The contractors had questions about the fence. I didn't want to not include her in the process, so I text her. She ended up calling and was annoyed. "I'm never going to live in the house again, so make the decision that you want". Shortly thereafter, she instant messaged me and apologize for rushing me off the phone, as she is busy at the office after being gone on vacation for a week. She said, "Are you happy with your decisions regarding the fence?" Why repeat those words?
I haven't responded. I want to let her know that I did not mean to be insensitive to her time, but wanted her feedback. Not sure how to respond without sounding weak.

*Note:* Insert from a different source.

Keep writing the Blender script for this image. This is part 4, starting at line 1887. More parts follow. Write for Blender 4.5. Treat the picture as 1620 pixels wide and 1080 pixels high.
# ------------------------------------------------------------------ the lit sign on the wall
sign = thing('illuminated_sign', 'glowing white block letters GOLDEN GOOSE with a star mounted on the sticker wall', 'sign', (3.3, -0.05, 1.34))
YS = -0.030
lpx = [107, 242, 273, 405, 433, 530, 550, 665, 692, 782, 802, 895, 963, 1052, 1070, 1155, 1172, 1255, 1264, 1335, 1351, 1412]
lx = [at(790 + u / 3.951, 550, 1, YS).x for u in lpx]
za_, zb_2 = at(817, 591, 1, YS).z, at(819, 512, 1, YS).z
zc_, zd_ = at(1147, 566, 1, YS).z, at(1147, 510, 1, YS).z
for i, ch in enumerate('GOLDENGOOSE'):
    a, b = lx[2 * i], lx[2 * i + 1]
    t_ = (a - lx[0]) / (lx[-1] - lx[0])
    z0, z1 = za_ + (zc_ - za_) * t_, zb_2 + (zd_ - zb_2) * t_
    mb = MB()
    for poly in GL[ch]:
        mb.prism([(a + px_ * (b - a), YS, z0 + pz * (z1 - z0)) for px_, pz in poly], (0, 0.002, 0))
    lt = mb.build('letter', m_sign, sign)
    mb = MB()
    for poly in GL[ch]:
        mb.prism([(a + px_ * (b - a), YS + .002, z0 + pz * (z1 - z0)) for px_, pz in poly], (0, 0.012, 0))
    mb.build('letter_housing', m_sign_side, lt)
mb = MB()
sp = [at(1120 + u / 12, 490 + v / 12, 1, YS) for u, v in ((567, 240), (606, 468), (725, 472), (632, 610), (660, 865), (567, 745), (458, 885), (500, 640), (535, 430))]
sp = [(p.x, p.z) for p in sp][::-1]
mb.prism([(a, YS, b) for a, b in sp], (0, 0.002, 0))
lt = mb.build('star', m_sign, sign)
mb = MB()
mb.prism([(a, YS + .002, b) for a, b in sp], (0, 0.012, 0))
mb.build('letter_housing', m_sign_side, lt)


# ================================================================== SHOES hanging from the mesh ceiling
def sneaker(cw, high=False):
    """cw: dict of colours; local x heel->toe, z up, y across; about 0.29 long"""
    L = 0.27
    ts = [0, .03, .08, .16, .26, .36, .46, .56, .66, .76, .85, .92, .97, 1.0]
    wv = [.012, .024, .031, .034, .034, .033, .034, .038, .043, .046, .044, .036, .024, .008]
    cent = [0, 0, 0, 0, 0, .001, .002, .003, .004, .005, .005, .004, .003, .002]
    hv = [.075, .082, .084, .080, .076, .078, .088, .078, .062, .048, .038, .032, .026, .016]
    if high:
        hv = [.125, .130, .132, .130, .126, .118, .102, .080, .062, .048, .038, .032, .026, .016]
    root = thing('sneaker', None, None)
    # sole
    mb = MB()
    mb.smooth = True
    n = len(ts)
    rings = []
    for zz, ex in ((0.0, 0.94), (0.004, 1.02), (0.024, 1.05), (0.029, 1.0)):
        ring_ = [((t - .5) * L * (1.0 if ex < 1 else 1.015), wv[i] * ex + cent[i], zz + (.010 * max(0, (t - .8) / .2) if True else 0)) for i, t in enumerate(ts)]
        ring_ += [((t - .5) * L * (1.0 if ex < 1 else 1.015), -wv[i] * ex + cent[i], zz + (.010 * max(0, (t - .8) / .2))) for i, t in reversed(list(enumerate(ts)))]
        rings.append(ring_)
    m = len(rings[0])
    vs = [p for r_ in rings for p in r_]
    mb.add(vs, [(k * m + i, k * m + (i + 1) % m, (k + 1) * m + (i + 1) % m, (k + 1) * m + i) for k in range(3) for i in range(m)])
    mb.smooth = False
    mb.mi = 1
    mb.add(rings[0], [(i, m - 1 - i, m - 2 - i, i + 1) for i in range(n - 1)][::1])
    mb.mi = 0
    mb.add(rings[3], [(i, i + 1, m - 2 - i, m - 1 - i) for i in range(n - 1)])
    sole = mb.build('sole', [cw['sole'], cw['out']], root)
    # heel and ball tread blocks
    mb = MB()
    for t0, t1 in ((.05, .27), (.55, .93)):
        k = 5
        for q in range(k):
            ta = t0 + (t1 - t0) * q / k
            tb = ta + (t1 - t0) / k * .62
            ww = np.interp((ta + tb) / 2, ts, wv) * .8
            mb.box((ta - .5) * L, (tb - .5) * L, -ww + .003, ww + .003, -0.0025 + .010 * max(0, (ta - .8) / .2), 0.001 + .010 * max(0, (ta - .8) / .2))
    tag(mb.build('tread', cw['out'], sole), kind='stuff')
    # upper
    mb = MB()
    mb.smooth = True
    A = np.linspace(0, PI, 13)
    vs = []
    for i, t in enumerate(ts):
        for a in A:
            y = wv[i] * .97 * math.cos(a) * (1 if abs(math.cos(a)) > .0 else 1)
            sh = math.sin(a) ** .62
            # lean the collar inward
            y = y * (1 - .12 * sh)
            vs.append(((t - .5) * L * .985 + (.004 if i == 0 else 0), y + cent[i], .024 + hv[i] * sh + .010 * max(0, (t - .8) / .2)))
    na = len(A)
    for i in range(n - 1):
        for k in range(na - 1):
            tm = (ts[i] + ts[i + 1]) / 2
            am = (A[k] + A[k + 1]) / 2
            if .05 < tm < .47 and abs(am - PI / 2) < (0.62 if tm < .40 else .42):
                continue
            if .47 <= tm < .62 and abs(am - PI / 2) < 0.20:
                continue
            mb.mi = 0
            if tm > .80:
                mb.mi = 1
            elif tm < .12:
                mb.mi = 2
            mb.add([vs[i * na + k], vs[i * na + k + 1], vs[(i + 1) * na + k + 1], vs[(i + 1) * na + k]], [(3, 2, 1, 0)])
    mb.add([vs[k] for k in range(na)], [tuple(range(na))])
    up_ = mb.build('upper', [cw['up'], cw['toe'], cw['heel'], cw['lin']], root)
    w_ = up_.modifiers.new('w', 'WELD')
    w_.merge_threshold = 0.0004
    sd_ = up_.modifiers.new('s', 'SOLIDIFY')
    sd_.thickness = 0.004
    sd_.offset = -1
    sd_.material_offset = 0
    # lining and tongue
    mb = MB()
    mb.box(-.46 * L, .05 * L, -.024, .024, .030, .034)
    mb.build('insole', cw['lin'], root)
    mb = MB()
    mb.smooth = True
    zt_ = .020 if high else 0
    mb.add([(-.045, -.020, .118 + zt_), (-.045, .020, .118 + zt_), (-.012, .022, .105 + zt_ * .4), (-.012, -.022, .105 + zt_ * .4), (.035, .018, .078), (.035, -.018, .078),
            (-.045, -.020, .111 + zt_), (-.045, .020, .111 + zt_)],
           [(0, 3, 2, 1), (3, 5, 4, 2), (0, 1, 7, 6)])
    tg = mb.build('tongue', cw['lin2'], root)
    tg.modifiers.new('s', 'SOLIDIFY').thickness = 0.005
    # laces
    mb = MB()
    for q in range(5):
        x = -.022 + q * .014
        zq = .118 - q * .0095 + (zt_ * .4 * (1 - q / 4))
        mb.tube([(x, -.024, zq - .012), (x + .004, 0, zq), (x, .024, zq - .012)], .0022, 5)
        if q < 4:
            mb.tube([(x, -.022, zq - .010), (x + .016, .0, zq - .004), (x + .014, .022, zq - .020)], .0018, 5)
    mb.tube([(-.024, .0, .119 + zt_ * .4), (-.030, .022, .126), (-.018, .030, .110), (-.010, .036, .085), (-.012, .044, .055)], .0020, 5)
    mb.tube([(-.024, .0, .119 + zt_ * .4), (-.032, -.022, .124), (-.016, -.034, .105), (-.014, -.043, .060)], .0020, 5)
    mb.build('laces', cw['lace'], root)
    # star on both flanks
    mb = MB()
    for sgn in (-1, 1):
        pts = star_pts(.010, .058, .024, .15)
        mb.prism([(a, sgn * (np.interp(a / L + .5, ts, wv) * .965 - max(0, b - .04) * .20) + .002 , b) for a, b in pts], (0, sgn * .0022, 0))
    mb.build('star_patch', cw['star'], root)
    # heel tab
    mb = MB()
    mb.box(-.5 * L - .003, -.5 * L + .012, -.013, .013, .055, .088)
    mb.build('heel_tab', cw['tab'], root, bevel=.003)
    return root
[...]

I'm in the low end of the ebb and flow. I'm GAL, but this whole discourse brings the weight of the situation to bear. So frustrated and angry.
_______________________ M: 47; W: 39 M: 4.5 yrs; T: 18 years No children Separated: 01/19/11 Wife Served Papers: 02/1/11 Wife moved: 03/05/11 Responded: 04/14/11
Don't apologize for including her in the decision making process. In fact she apologized to you, so just drop it and move on. Don't even respond to her last text. It's just provocation.
Right now she's all about blaming you, and you apologizing for something that was not wrong will just enable that. The longer she keeps blaming you the longer till she realizes what she is doing to both your lives.